The exercise » Copy all lines below exactly as written. Leave pictures out.
-- START --
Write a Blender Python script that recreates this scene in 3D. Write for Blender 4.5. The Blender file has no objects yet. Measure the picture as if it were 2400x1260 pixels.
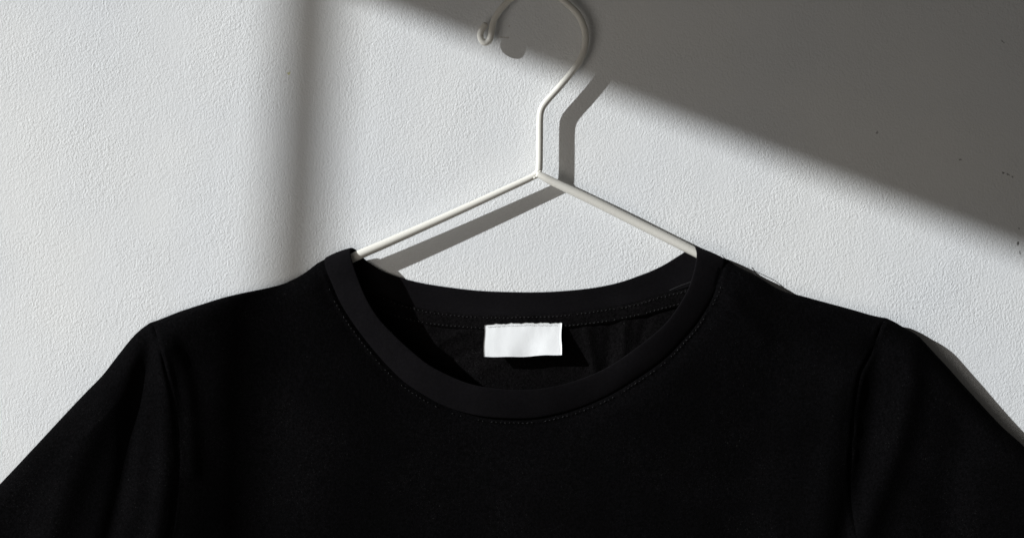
import bpy, math, random
import numpy as np
from mathutils import Vector

random.seed(4)
C = bpy.context.scene

# ------------------------------------------------------------------ camera, light, exposure
S = 0.00025            # metres per photograph pixel on the wall (frame is 0.6 m wide)
D = 2.0                # camera distance from the wall
cam = bpy.data.cameras.new('camera'); cam.sensor_width = 36; cam.lens = 36 * D / 0.6
cam.clip_start = 0.05; cam.clip_end = 50
camo = bpy.data.objects.new('camera', cam); C.collection.objects.link(camo)
camo.location = (0, -D, 0); camo.rotation_euler = (math.radians(90), 0, 0)
C.camera = camo

world = bpy.data.worlds.new('World'); C.world = world; world.use_nodes = True
bg = world.node_tree.nodes['Background']
bg.inputs[0].default_value = (1.0, 0.95, 0.87, 1); bg.inputs[1].default_value = 0.04

K, SLOPE = 2.3, 0.41                      # shadow length per height, and its fall across the wall
ang = math.atan(SLOPE); inc = math.atan(K)
SUN = Vector((-math.sin(inc) * math.cos(ang), -math.cos(inc), math.sin(inc) * math.sin(ang)))
sun = bpy.data.lights.new('sun', 'SUN'); sun.energy = 5.0; sun.angle = math.radians(0.72)
sun.color = (0.945, 0.98, 1.0)
suno = bpy.data.objects.new('sun', sun); C.collection.objects.link(suno)
suno.rotation_euler = SUN.to_track_quat('Z', 'Y').to_euler(); suno.location = SUN * 3

fill = bpy.data.lights.new('fill_light', 'AREA'); fill.shape = 'RECTANGLE'; fill.size = 0.5; fill.size_y = 0.5  # added soft fill that lifts the shade, no actual lamp stands here
fill.energy = 1.4; fill.color = (1.0, 0.94, 0.86)
fo = bpy.data.objects.new('fill_light', fill); C.collection.objects.link(fo)
fo.location = (-0.46, -0.80, -0.22)
fo.rotation_euler = (Vector(fo.location) - Vector((0, 0, 0))).to_track_quat('Z', 'Y').to_euler()

C.view_settings.view_transform = 'Standard'
try: C.view_settings.look = 'None'
except Exception: pass
C.view_settings.exposure = 0.06; C.view_settings.gamma = 1.0; C.view_settings.use_curve_mapping = False
C.cycles.max_bounces = 6; C.cycles.use_denoising = True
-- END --
Exercise result »
Write a Blender Python script that recreates this scene in 3D. Write for Blender 4.5. The Blender file has no objects yet. Measure the picture as if it were 2400x1260 pixels.
import bpy, math, random
import numpy as np
from mathutils import Vector

random.seed(4)
C = bpy.context.scene

# ------------------------------------------------------------------ camera, light, exposure
S = 0.00025            # metres per photograph pixel on the wall (frame is 0.6 m wide)
D = 2.0                # camera distance from the wall
cam = bpy.data.cameras.new('camera'); cam.sensor_width = 36; cam.lens = 36 * D / 0.6
cam.clip_start = 0.05; cam.clip_end = 50
camo = bpy.data.objects.new('camera', cam); C.collection.objects.link(camo)
camo.location = (0, -D, 0); camo.rotation_euler = (math.radians(90), 0, 0)
C.camera = camo

world = bpy.data.worlds.new('World'); C.world = world; world.use_nodes = True
bg = world.node_tree.nodes['Background']
bg.inputs[0].default_value = (1.0, 0.95, 0.87, 1); bg.inputs[1].default_value = 0.04

K, SLOPE = 2.3, 0.41                      # shadow length per height, and its fall across the wall
ang = math.atan(SLOPE); inc = math.atan(K)
SUN = Vector((-math.sin(inc) * math.cos(ang), -math.cos(inc), math.sin(inc) * math.sin(ang)))
sun = bpy.data.lights.new('sun', 'SUN'); sun.energy = 5.0; sun.angle = math.radians(0.72)
sun.color = (0.945, 0.98, 1.0)
suno = bpy.data.objects.new('sun', sun); C.collection.objects.link(suno)
suno.rotation_euler = SUN.to_track_quat('Z', 'Y').to_euler(); suno.location = SUN * 3

fill = bpy.data.lights.new('fill_light', 'AREA'); fill.shape = 'RECTANGLE'; fill.size = 0.5; fill.size_y = 0.5  # added soft fill that lifts the shade, no actual lamp stands here
fill.energy = 1.4; fill.color = (1.0, 0.94, 0.86)
fo = bpy.data.objects.new('fill_light', fill); C.collection.objects.link(fo)
fo.location = (-0.46, -0.80, -0.22)
fo.rotation_euler = (Vector(fo.location) - Vector((0, 0, 0))).to_track_quat('Z', 'Y').to_euler()

C.view_settings.view_transform = 'Standard'
try: C.view_settings.look = 'None'
except Exception: pass
C.view_settings.exposure = 0.06; C.view_settings.gamma = 1.0; C.view_settings.use_curve_mapping = False
C.cycles.max_bounces = 6; C.cycles.use_denoising = True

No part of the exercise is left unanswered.